==== Source data

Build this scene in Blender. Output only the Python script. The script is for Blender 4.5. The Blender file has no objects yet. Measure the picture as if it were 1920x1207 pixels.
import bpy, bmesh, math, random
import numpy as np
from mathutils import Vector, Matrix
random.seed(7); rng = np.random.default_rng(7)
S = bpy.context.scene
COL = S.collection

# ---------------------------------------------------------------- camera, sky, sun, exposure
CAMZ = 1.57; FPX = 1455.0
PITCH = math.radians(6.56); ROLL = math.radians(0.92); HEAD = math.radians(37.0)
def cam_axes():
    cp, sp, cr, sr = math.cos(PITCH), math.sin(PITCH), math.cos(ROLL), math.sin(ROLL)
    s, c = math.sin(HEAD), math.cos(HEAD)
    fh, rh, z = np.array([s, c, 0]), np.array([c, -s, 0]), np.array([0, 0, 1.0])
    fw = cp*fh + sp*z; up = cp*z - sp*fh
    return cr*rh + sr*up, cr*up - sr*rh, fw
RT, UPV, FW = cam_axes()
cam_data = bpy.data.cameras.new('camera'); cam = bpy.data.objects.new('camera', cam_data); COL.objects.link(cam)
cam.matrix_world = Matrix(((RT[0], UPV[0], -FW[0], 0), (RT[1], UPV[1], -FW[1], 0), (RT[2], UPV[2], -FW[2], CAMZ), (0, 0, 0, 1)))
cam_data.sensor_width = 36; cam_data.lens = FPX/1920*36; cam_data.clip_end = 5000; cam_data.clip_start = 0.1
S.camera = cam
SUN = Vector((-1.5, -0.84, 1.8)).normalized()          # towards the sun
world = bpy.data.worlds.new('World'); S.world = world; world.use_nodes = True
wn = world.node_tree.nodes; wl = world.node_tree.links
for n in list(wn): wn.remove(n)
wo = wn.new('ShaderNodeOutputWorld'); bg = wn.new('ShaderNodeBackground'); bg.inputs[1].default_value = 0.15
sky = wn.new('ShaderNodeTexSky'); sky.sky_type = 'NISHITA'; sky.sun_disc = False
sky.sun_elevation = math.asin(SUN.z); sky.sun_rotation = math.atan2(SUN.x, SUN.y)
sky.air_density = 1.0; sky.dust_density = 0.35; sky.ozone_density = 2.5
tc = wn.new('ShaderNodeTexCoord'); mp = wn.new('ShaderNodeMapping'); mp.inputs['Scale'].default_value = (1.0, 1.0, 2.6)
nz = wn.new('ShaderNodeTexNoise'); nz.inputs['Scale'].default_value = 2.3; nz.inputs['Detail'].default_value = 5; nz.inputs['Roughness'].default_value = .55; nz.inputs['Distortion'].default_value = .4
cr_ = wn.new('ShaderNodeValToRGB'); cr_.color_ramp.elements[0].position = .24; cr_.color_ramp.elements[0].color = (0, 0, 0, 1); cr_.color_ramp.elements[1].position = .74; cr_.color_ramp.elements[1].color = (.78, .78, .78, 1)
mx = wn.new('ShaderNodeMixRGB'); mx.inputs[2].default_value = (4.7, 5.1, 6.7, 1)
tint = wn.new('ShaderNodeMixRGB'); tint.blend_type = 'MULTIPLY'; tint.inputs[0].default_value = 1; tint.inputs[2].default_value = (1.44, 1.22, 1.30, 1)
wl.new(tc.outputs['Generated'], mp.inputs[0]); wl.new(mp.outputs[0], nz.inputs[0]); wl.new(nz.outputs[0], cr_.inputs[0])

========

- **Work to do**
Take the lines above from the first through the one containing "COL = S.collection" and reproduce them exactly; include nothing else.

- **Correct answer**
Build this scene in Blender. Output only the Python script. The script is for Blender 4.5. The Blender file has no objects yet. Measure the picture as if it were 1920x1207 pixels.
import bpy, bmesh, math, random
import numpy as np
from mathutils import Vector, Matrix
random.seed(7); rng = np.random.default_rng(7)
S = bpy.context.scene
COL = S.collection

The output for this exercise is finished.